D.C. Circuit Rules Against FCC in Content Company VPCI Case
An FCC order that would have let participants in the commission's AT&T/DirecTV transaction proceeding review confidential programming and retransmission consent contract data is “substantively and procedurally flawed,” U.S. Court of Appeals for the D.C. Circuit Judge David Tatel said in a unanimous opinion in CBS et al. v. FCC, vacating the order. The Comcast/Time Warner Cable proceeding had been part of the case, but that portion was rendered moot by the collapse of that deal. The court loss is seen as putting the FCC in a difficult position in its review of AT&T/DirecTV, industry officials connected with the court proceeding told us. Though the opinion leaves the door open for the FCC to issue a new protective order, doing so could further delay AT&T/DirecTV, while not doing so could expose an agency decision approving the deal to court challenge, said industry officials.

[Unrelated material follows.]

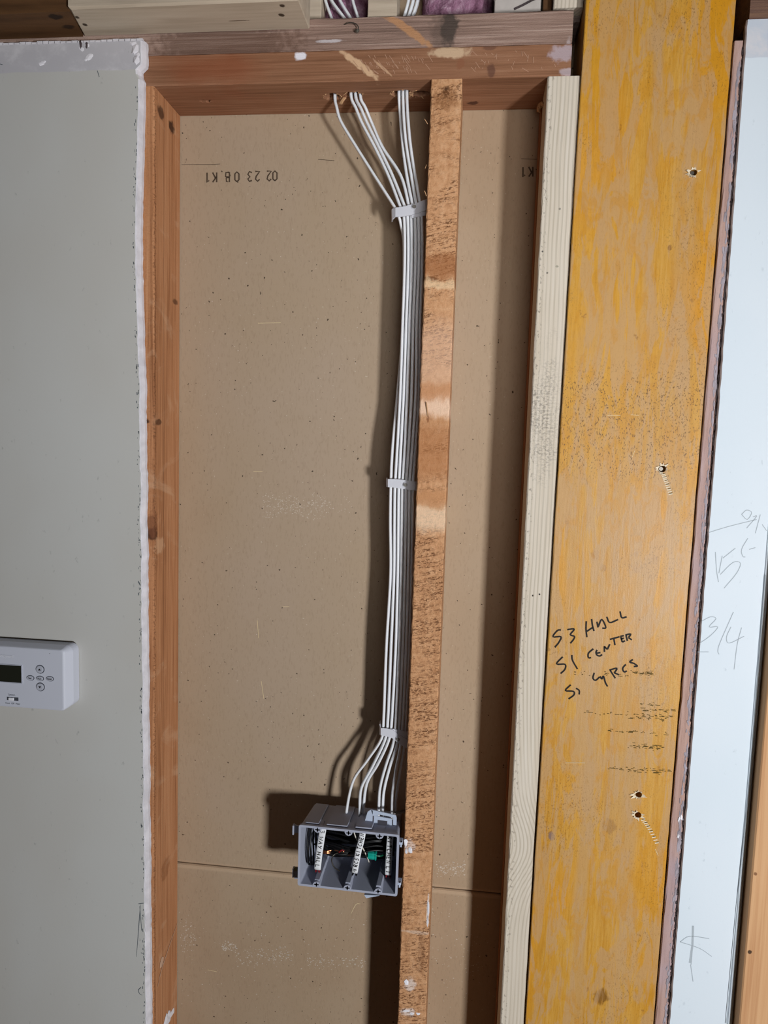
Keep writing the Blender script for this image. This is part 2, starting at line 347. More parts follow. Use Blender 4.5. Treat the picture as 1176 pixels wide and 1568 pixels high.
W_BLOCK = wood('pale_spruce_block', '#a89886', '#c0b09c', '#cdbfac', axis='x', fine=120, along=7, bump=.2, fuzz=.05,
    spots=[(p, (.004, .004, .004), '#3b2c20', .95) for p in (atz(118, 27, .062), atz(130, 38, .062), atz(432, 9, .062), atz(431, 23, .062))] + [(atz(365, 32, .062), (.018, .0012, .01), '#5d4a38', .8), (at(182, 31, -.0), (.01, .001, .01), '#6b5540', .0)])
W_BEAM = wood('dark_old_fir', '#3f2a18', '#5e4026', '#6f4e30', axis='x', fine=60, along=6, bump=.3, spots=[(atz(85, 27, .062), (.012, .008, .01), '#23160c', .9), (atz(105, 42, .062), (.010, .006, .01), '#23160c', .8)])
W_CASING = wood('clear_fir_casing', '#b07f57', '#c69a70', '#cfa67d', fine=200, along=4, bump=.15, fuzz=.04, spots=[(at(1157, 1338, -.032), (.003, .01, .003), '#6b4226', .8), (at(1148, 1458, -.032), (.003, .01, .003), '#2a1a10', .9)])
W_GREYBEAM = wood('grey_weathered_fir', '#4c403a', '#6f615a', '#8b7d76', axis='x', fine=260, along=7, bump=.7)
PVC = plain('white_cable_sheath', '#e2e4e8', .45, .4)
STRAP = plain('white_nylon_strap', '#cfd0d8', .4, .45)
NAIL = plain('steel_nail', '#7c7771', .4, .5, metal=.35)
SCREW = plain('dull_screw_steel', '#6f6a62', .4, .5, metal=.8)
INK = plain('black_marker_ink', '#17130f', .6, .2)
STAMP = plain('grey_stamp_ink', '#54463a', .9, .1)
PENCIL = plain('pencil_graphite', '#a8b1b8', .7, .2)
PENCIL_D = plain('soft_pencil_graphite', '#8d969c', .7, .2)
GREY_BOX = plain('grey_box_plastic', '#a4a8b8', .7, .12)
GREY_CLIP = plain('light_grey_plastic', '#b4bfd2', .45, .4)
BLACKW = plain('black_wire_insulation', '#0b0b0d', .42, .35)
REDW = plain('red_wire_insulation', '#7a1620', .4, .4)
WHITEW = plain('white_wire_insulation', '#d5d0c4', .4, .4)
COPPER = plain('bare_copper', '#e0956a', .28, .5, metal=1)
TEAL = plain('teal_plastic', '#12a08e', .4, .4)
STATW = plain('thermostat_white_plastic', '#c9ccd8', .45, .4)
STATV = plain('thermostat_grey_print', '#45484f', .6, .2)
STATD = plain('dark_lcd', '#23241c', .25, .5)
STATB = plain('thermostat_button_plastic', '#b3b6c2', .4, .4)
EMBOSS_LIT = plain('emboss_highlight_print', '#dfe1e8', .5, .4)
DARK = plain('dark_hole', '#0a0705', .9, .05)
SPLINTER = plain('torn_pale_wood', '#e9d9bd', .8, .2, var=.2)
SPLINTER2 = plain('torn_tan_wood', '#c39a72', .8, .2, var=.2)
DUST = plain('white_plaster_dust', '#cdc1b2', .95, .05)
SPACKLE = plain('white_spackle', '#eceaf0', .9, .1, var=.1)
GLUE = plain('dirty_paint_crust', '#4f4546', .8, .2, var=.3)
SCUFF = plain('dark_scuff', '#5a4a24', .8, .1)
SCUFF_L = plain('pale_scratch', '#ddc9a0', .8, .1)
CHIP = plain('grey_chipped_paper', '#5f666c', .9, .1)
M = Mat('pink_fibreglass', .95, .05)
M.color(M.ramp(M.noise((60, 60, 60), 5, .7, .8), ((.3, '#7a4f66'), (.5, '#a87c94'), (.7, '#d8b6c8')))); M.bump(M.noise((220,)*3, 5, .7), 1, .004); PINK = M.m
M = Mat('plywood_subfloor', .8, .2); M.color(M.ramp(M.noise((2, 14, 3), 5), ((.3, '#8a6a48'), (.7, '#b08f66')))); SUBFLOOR = M.m

# ------------------------------------------------------------------ setting
bm = bmesh.new(); add_box(bm, -1.2, 1.6, -3.2, .2, FLOOR-.02, FLOOR); obj('floor', bm, SUBFLOOR, kind='structure')
wb = empty('wall_back', (0, .095, FLOOR), kind='structure')
ZS = -1.1205
bm = bmesh.new()
prof = [(.089, .30), (.089, ZS+.0065), (.0897, ZS+.0042), (.0912, ZS+.0022), (.0935, ZS+.0010), (.1015, ZS+.0010), (.1015, .30)]
loft(bm, [[(x, y, z) for y, z in prof] for x in (-.62, .60)]); obj('panel', bm, PAPER, wb)
bm = bmesh.new()
prof = [(.089, FLOOR), (.089, ZS-.0065), (.0897, ZS-.0042), (.0912, ZS-.0022), (.0935, ZS-.0010), (.1015, ZS-.0010), (.1015, FLOOR)]
loft(bm, [[(x, y, z) for y, z in prof] for x in (-.62, .60)]); obj('panel', bm, PAPER, wb)
YB = .0887
D7 = {'0': [[(.4,1),(.05,.8),(.05,.2),(.4,0),(.75,.2),(.75,.8),(.4,1)]], '2': [[(.05,.8),(.4,1),(.75,.8),(.65,.5),(.05,0),(.8,0)]], '3': [[(.05,.9),(.5,1),(.75,.75),(.4,.53),(.75,.28),(.5,0),(.05,.1)]],
      'B': [[(.1,0),(.1,1),(.6,.95),(.65,.6),(.1,.52)],[(.1,.52),(.75,.45),(.7,.05),(.1,0)]], 'K': [[(.1,0),(.1,1)],[(.8,1),(.15,.45)],[(.3,.58),(.8,0)]], '1': [[(.15,.78),(.5,1),(.5,0)]]}
def stamp(chars, hpx, wpx):
    bm = bmesh.new()
    for ch, u, v in chars:                                    # printed upside down
        for st_ in D7[ch]:
            for k in range(1): ribbon(bm, [at(u-(gx-.42)*wpx, v+(gy-.5)*hpx, YB) for gx, gy in st_], .0021, curve=ch in '0B' and False)
    obj('stamp_print', bm, STAMP, wb, kind='stuff')
stamp([(c_, 270+u/6.533, 270.8-(u-600)/6.533*.025) for c_, u in (('0', 985), ('2', 928), ('2', 812), ('3', 735), ('0', 605), ('B', 512), ('K', 385), ('1', 312))], 15, 9)
stamp([('K', 813, 263), ('1', 801.5, 263.5)], 15, 9)
marks('crease', [[(278, 252), (325, 252), (337, 251)], [(798, 243), (822, 244)], [(487, 244), (512, 246)]], .0009, YB, STAMP, wb, curve=False, taper=True)
bm = bmesh.new(); R_ = random.Random(3)
def dust(u0, u1, v0, v1, n, big=1.0):
    for _ in range(int(n*1.7)):
        p = at(R_.uniform(u0, u1), R_.triangular(v0, v1), YB+.0002); s_ = R_.uniform(.0004, .0012)*big
        w_ = R_.uniform(.6, 2.2); an = R_.uniform(0, 3.1)
        pts = [(p.x+s_*w_*math.cos(an+k*1.571)*R_.uniform(.5, 1), p.y, p.z+s_*math.sin(an+k*1.571)*R_.uniform(.5, 1)) for k in range(4)]
        try: bm.faces.new([bm.verts.new(q) for q in pts])
        except ValueError: pass
dust(402, 500, 752, 797, 200, .8); dust(490, 540, 755, 795, 16, .8)
dust(276, 300, 1400, 1470, 50); dust(340, 362, 1440, 1460, 40, 1.2); dust(360, 450, 1448, 1480, 90); dust(470, 560, 1460, 1485, 70, .9)
dust(668, 712, 1315, 1345, 80); dust(660, 740, 1350, 1560, 60, .8); dust(280, 560, 1380, 1560, 60, .8); dust(280, 560, 300, 740, 60, .7); dust(300, 600, 800, 1300, 50, .7)
obj('plaster_dust', bm, DUST, wb, kind='stuff')
marks('scratch', [[(394, 950), (396, 977)], [(400, 1043), (404, 1070)], [(537, 1400), (545, 1385), (552, 1384)], [(433, 929), (443, 929)], [(395, 495), (430, 494)], [(388, 722), (402, 722)], [(318, 1485), (332, 1488)]], .0009, YB, SCUFF_L, wb, taper=True)

# left drywall sheet with its torn right edge
ZT = .0505
def xr(z):
    x = -.3525 - .0045*math.exp(-((z+.2)/.12)**2) + .004*max(0, -z-.3)/.4*.9
    x += .0016*mnoise.noise(Vector((0, 3, z*22))) + .0009*mnoise.noise(Vector((5, 3, z*90)))
    if z > .02: x += .0035
    if .008 < z <= .02: x -= .003
    return min(x, -.3415)
bm = bmesh.new(); rings = []
NZ = 260
for k in range(NZ+1):
    z = ZT - (ZT-(-1.5))*k/NZ; e = xr(z); q = .0007*mnoise.noise(Vector((9, 1, z*160)))
    zz = z if k else z
    rings.append([(-1.1, -.013, zz), (-.7, -.013, zz), (-.52, -.013, zz), (e-.0032+q, -.013, zz), (e-.0012, -.0122+q, zz), (e+.0014, -.006, zz), (e+.0018+q, -.0006, zz), (-1.1, -.0006, zz)])
rings.append([(x, y, FLOOR) for x, y, z in rings[-1]])
R0 = loft(bm, rings)
for f in bm.faces:
    c_ = f.calc_center_median(); ex = xr(c_.z)
    if c_.x > ex-.0035 or (c_.z > ZT-.0005): f.material_index = 1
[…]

“We are studying the opinion now and considering the options available to the Commission,” emailed an FCC spokesman. He declined to comment on if or when the AT&T/DirecTV 180-day transaction shot clock -- frozen at day 170 pending a decision in this case -- would restart. AT&T and DirecTV didn't comment.
The court's leaving the door open for a reconsidered rule could slow FCC review of AT&T/DirecTV, said officials connected with the FCC and court proceedings. The FCC and AT&T are seen as eager to complete the review, but a new rule process, possible future challenges to any disclosure of video programming confidential information (VPCI), and allowing commenters to review released VPCI would likely take a while, said industry officials connected with the FCC proceeding. “Merging companies are always in a hurry, but AT&T/DirecTV has already taken longer than most mergers,” said Guggenheim Partners analyst Paul Gallant. “They're eager to capitalize on cross platform opportunities.”
An FCC decision to approve the deal without trying to put out a new confidentiality order could provide easy arguments to any court challenge, said an attorney who opposed Comcast/TWC. Commission arguments that the VPCI was central to the deal review could be turned against it, and the FCC wouldn't be able to argue that the court had told it such an order was unacceptable, the attorney said. The FCC resurrecting the order is not seen as likely, said an official at one of the content company petitioners in the case. The petitioners believe the FCC will let the matter go, the official said.
FCC arguments that releasing the contract data was in the public interest and helpful for informing the deal review proceeding didn't show that the release was “necessary” -- the standard required by the Trade Secrets Act and the FCC's confidential information policy, Tatel said. “Disclosure would serve the public’s interest in a thorough review process, and the benefits outweigh the harms.” The FCC “falters at the last requirement: the confidential information must be necessary to the Commission’s review process,” Tatel said. The court has “no doubt that petitioners’ VPCI, as well as commenter analysis of it, would be helpful to the Commission’s evaluation of the proposed mergers,” he said. “Nowhere does either the Bureau or the Commission make the jump from useful or relevant or central to necessary.”
Tatel focused on the Media Bureau's issuance of a reconsidered confidentiality order that would have let the contract data be released five days after the bureau ruled against objections to the VPCI's release. That recon order was issued after the content company petitioners in the case objected to every filing requesting access to VPCI, and Tatel saw it as limiting judicial review, since the information would be disclosed before the courts would have a chance to rule on the disclosure. “We share petitioners’ apprehension about a process that puts tremendous pressure on the Commission, the parties, and this court to get their ducks in a row,” Tatel said. FCC rationale for changing the rule was also too thin, he said. The agency was “in a deep hole” on this issue, Tatel said.
The D.C. Circuit takes “no position on what the Commission should do next,” the opinion said. “When it reconsiders its disclosure order, the Commission is free to clarify its current policy or to amend it." That could include clarifying that necessity no longer be the standard for when VPCI is disclosed, the opinion said. The D.C. Circuit cautioned the FCC that should it retain the five-day rule, “it must not only come forward with a 'reasoned analysis' for this dramatic break from the past, but also explain why speed is so important as to justify limiting one of the fundamental principles of administrative law -- judicial review.”
The decision is "a good case study of how bad process leads to bad outcomes," FCC Commissioner Ajit Pai said in a statement. Pai voted against the release of the contract data, and said the process leading to the order's passing was "extremely truncated." The "cursory two-page order that was vacated by the D.C. Circuit today was presented to me at 1:39 PM on November 10, 2014. I was then told that I had to cast my vote by the end of that day; otherwise, the confidential documents would be disclosed to third parties," Pai said. "Based on today’s D.C. Circuit decision, it is obvious that the Commission’s order would have benefited from more thoughtful deliberation."
Commissioner Mike O'Rielly was "relieved" at the court's decision, he said. "Although I disagree with the court’s assessment that there was an adequate explanation why disclosure is in the public interest or a good idea on balance, the Commission undeniably failed to show that disclosure of this extremely sensitive information to third parties was necessary."